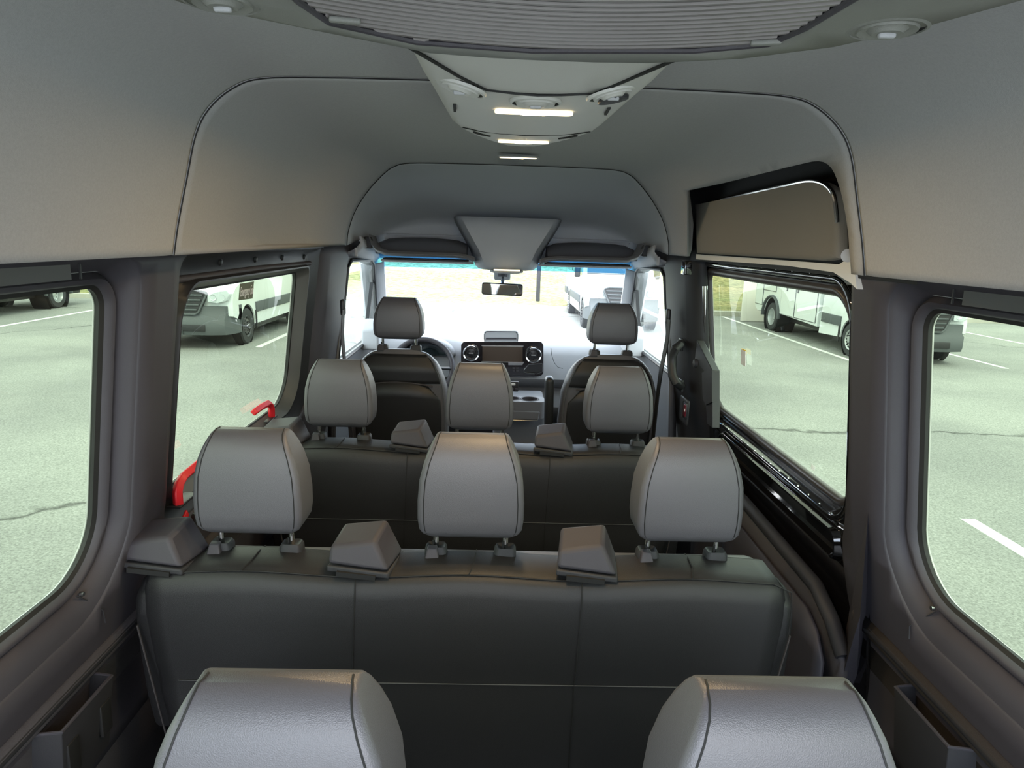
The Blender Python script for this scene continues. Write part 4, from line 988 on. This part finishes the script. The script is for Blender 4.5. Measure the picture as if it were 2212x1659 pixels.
def star(par, c, n_, r, m_=chrome):
    n_ = Vector(n_).normalized(); a = n_.cross(Vector((0, 0, 1))).normalized(); b_ = Vector((0, 0, 1))
    mb = MB(); mb.tube([c+(a*math.cos(t)+b_*math.sin(t))*r for t in [2*PI*i/28 for i in range(28)]], r*.07, 8, closed=True)
    for k in range(3):
        t = PI/2+k*2*PI/3; d = a*math.cos(t)+b_*math.sin(t)
        mb.tube([c, c+d*r], [r*.13, r*.03], 8)
    mb.build('star_emblem', m_, par)
def van(label, x, y, length=5.4, high=2.25, cab=False, group=None):
    """front faces -y; x is the centre"""
    V = thing('white_van' if not cab else 'utility_truck', label, 'van' if not cab else 'truck', (x, y, ZG), group)
    hw = .92; Z = lambda z: ZG+z
    sill = .30
    L_end = length if not cab else 2.25
    arch = [(1.24+.40*0, 0)]
    def P(profile, hwv, d): return [(x+d*hwv, y+a, Z(b_)) for a, b_ in profile]
    ax, ar = .86, .42
    archp = [(ax+ar*math.cos(t), .34+ar*math.sin(t)) for t in [PI*i/10 for i in range(11)]]   # from rear to front
    bx = 4.2
    archr = [(bx+ar*math.cos(t), .34+ar*math.sin(t)) for t in [PI*i/10 for i in range(11)]] if not cab else []
    archr = [p for p in archr if p[1] > sill]; archp = [p for p in archp if p[1] > sill]
    prof = [(.10, sill+.28), (.06, .60), (.05, .80), (.10, 1.00), (.30, 1.10), (.95, 1.27), (1.05, 1.30), (1.78, 2.0), (2.05, high-.08), (2.35, high), (L_end-.08, high), (L_end, high-.1), (L_end, sill), *archr, *archp, (ax-ar, sill+.2)]
    sh = lambda pr, dz: pr
    top = lambda b_: 1-.10*max(0, (b_-.95))/1.3
    L = []
    for d, k in ((-1, .955), (-.985, .98), (-.93, 1), (0, 1), (.93, 1), (.985, .98), (1, .955)):
        cxm, czm = (L_end/2), 1.1
        L.append([(x+d*hw*top(b_), y+(a if abs(d) < .5 else a+.10*max(0, 1-a/1.0)*(abs(d) > .9)), Z(b_ if k == 1 else czm+(b_-czm)*(.985 if k > .96 else .96) if b_ > 1.2 else b_)) for a, b_ in prof])
    MB().loft(L, cap0=True, cap1=True).build('body', white, V, angle=30)
    # bumper
    mb = MB(); bp = [(-.02, .27), (-.05, .34), (-.05, .55), (.02, .62), (.02, .78)]
    L = []
    for d in (-1, -.97, -.88, -.6, -.3, 0, .3, .6, .88, .97, 1):
        b_ = .42*max(0, (abs(d)-.80)/.20)**2
        L.append([(x+d*hw*1.0, y+a+b_*1.0-.03*(1-d*d), Z(c)) for a, c in bp]+[(x+d*hw*1.0, y+.16+b_, Z(.78)), (x+d*hw, y+.16+b_, Z(.27))])
    bb = mb.loft(L, cap0=True, cap1=True).build('front_bumper', bumperm, V, angle=45)
    MB().box((x, y-.085, Z(.40)), (1.0, .02, .12), bev=.01).build('lower_intake', trimk, bb)
    MB().box((x-.05, y-.09, Z(.31)), (.30, .015, .10), bev=.004).build('plate_holder', bumperm, bb)
    # grille
    gp = [(-.52, .98), (-.50, 1.03), (-.40, 1.06), (.40, 1.06), (.50, 1.03), (.52, .98), (.38, .68), (.32, .64), (-.32, .64), (-.38, .68)]
    g_ = MB().prism(gp, lambda u, v, d: (x+u, y+.02+d+(v-.64)*.08, Z(v)), -.06, .05).build('grille', trimk, V, bevel=.01)
    for k in range(4):
        z = .72+.085*k; hwg = .34+(z-.68)*.42
        MB().box((x, y-.055+(z-.64)*.08, Z(z)), (2*hwg, .03, .03), rot=Euler((.5, 0, 0)), bev=.006).build('grille_bar', bumperm, g_)
    MB().tube([(x+u, y-.045+(v-.64)*.08, Z(v)) for u, v in gp], .018, 8, closed=True).build('grille_surround', bumperm, g_)
    star(g_, Vector((x, y-.085, Z(.86))), (0, -1, 0), .105)
    for s in (-1, 1):
        hl = [(.54, .86), (.54, .98), (.70, 1.04), (.86, 1.07), (.90, 1.0), (.84, .88), (.70, .84)]
        h_ = MB().prism(hl, lambda u, v, d, s=s: (x+s*u, y+d+.02+.30*max(0, u-.62)**1.3*1.6, Z(v)), -.04, .10).build('headlight', lampm, V, bevel=.012)
        for u in (.64, .78): MB().lathe([(.055, 0), (.045, .01), (.02, .03), (.001, .032)], (x+s*u, y-.015+.30*max(0, u-.62)**1.3*1.6, Z(.94)), (0, 1, 0), 20).build('reflector', chrome, h_)
        wheel(V, x+s*(hw+.00), y+ax, Z(.34), .34, s, wheelm if cab else mat('dark wheel', (.06, .06, .065), .4))
        MB().lathe([(.40, -.12), (.40, -.02)], (x+s*hw, y+ax, Z(.34)), (s, 0, 0), 32).build('arch_liner', rubber, V)
        if not cab: wheel(V, x+s*hw, y+bx, Z(.34), .34, s)
        if not cab:
            MB().box((x+s*(hw+.004), y+(1.35+3.78)/2, Z(.66)), (.03, 3.78-1.35, .20), bev=.008).build('side_trim', bumperm, V)
            MB().box((x+s*(hw+.004), y+(4.66+length)/2-.05, Z(.66)), (.03, length-4.72, .20), bev=.008).build('side_trim', bumperm, V)
            for ya, yb in ((2.55, 3.6), (3.7, 5.1)):
                MB().prism([(ya, 1.28), (ya, 1.82), (yb, 1.82), (yb, 1.28)], lambda u, v, d, s=s: (x+s*(hw*top(v)+d), y+u, Z(v)), -.01, .006).build('side_window', darkg, V, bevel=.004)
        else:
            MB().box((x+s*(hw+.004), y+1.74, Z(.66)), (.03, .86, .20), bev=.008).build('side_trim', bumperm, V)
        MB().prism([(1.32, 1.26), (1.75, 1.75), (2.15, 1.78), (2.2, 1.26)], lambda u, v, d, s=s: (x+s*(hw*top(v)+d), y+u, Z(v)), -.01, .006).build('door_window', darkg, V, bevel=.004)
        MB().box((x+s*(hw+.10), y+1.30, Z(1.35)), (.14, .10, .26), bev=.03).build('side_mirror', trimk, V)
        MB().box((x+s*(hw+.003), y+1.33, Z(.42)), (.03, .06, .36), bev=.01).build('mud_flap', rubber, V)
    MB().prism([(-.80, 0), (.80, 0), (.72, 1), (-.72, 1)], lambda u, v, d: (x+u, y+1.06+.70*v+d*.7, Z(1.32+.66*v-d)), -.02, .03).build('windscreen', darkg, V, bevel=.01)
    if cab:
        u0, u1 = 2.33, 6.15
        b0 = .42; bw = 4.95; br = .50
        ar_ = [(bw+br*math.cos(t), .36+br*math.sin(t)) for t in [PI*i/12 for i in range(13)]]; ar_ = [p for p in ar_ if p[1] > b0]
        pr = [(u0, b0), (u0, 1.62), (u1-.12, 1.62), (u1, 1.5), (u1, b0+.28), (u1-.05, b0+.1)]+[(u1-.25, b0)]+ar_
        L = [[(x+d*.94, y+a, Z(b_)) for a, b_ in pr] for d in (-1, 1)]
        ub = MB().loft(L, cap0=True, cap1=True).build('utility_body', white, V, bevel=.012, angle=30)
        for s in (-1, 1):
            X = x+s*.945
            for ya, yb, za, zb in ((2.42, 3.52, .50, 1.56), (3.57, 4.38, .50, 1.56), (4.76, 5.55, 1.02, 1.56), (5.60, 6.08, .62, 1.56)):
                dr = MB().prism([(ya, za), (ya, zb), (yb, zb), (yb, za)], lambda u, v, d, s=s: (X+s*d, y+u, Z(v)), 0, .012).build('locker_door', white, ub, bevel=.004)
                MB().tube([(X+s*.002, y+u, Z(v)) for u, v in ((ya-.012, za-.012), (ya-.012, zb+.012), (yb+.012, zb+.012), (yb+.012, za-.012))], .006, 6, closed=True).build('door_gasket', trimg, dr)
            for yh in (3.42, 4.05): 
                MB().box((X+s*.015, y+yh, Z(1.14)), (.02, .085, .13), bev=.01).build('paddle_handle', trimk, ub)
                MB().tube([(X+s*.028, y+yh, Z(1.10)), (X+s*.034, y+yh, Z(1.16))], .010, 8).build('handle_paddle', chrome, ub)
            MB().tube([(X+s*.01, y+a, Z(b_)) for a, b_ in [(bw+(br+.03)*math.cos(t), .36+(br+.03)*math.sin(t)) for t in [PI*i/16 for i in range(17)]]], .05, 8, flat=(.6, 1)).build('wheel_arch', bumperm, ub)
            MB().lathe([(.49, -.45), (.49, -.02)], (X, y+bw, Z(.36)), (s, 0, 0), 32).build('arch_liner', rubber, ub)
            wheel(V, x+s*.93, y+bw, Z(.36), .36, s, dual=True)
        MB().box((x, y+u1+.02, Z(.55)), (1.7, .12, .16), bev=.02).build('rear_bumper', bumperm, V)
        MB().box((x, y+3.9, Z(.36)), (1.3, 5.0, .14)).build('chassis', trimk, V)
    else:
        MB().box((x, y+2.9, Z(.26)), (1.5, 4.6, .14)).build('chassis', trimk, V)
    return V
van('white van with dark grille parked outside the left middle window', -5.70, 12.45, high=2.3, group='white parked vans')
ut = van('white utility truck with locker doors and dual rear wheels right of the windscreen', 7.98, 12.83, cab=True)
ut2 = copy_tree(ut, (-12.42, 13.50, ZG)); ut2['label'] = 'white truck with a dished dual rear wheel at the far left window'
ut['group'] = ut2['group'] = 'white utility trucks'
van('white van facing us straight through the right half of the windscreen', 3.02, 16.6, high=2.35, group='white parked vans')
ww = MB().hexa([(6.95, 19.75, ZG), (8.85, 22.4, ZG), (10.6, 21.2, ZG), (8.9, 19.75, ZG), (6.95, 19.75, 1.9), (8.85, 22.4, 1.9), (10.6, 21.2, 1.9), (8.9, 19.75, 1.9)]).build('reflection_block', reflection, None, smooth=False, bevel=.03)  # added cream block in place of a pale reflection on the right glass
tag(ww, 'cream block added for a window reflection between the lawn and the utility truck', 'wall')
sp_ = thing('sign_post', 'dark narrow sign post on the lawn seen beside the rear view mirror', 'post', (1.29, 22.6, ZG+.16))
MB().box((1.29, 22.6, ZG+.77), (.13, .10, 1.2), bev=.02).build('post', trimd, sp_)
MB().box((1.29, 22.6, ZG+1.38), (.17, .13, .06), bev=.01).build('post_cap', trimlt, sp_)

|---|

• YOUR OBJECTIVE: Among the lines above, how many contain the string "from"? State the number alone.

• EXERCISE SOLUTION: 2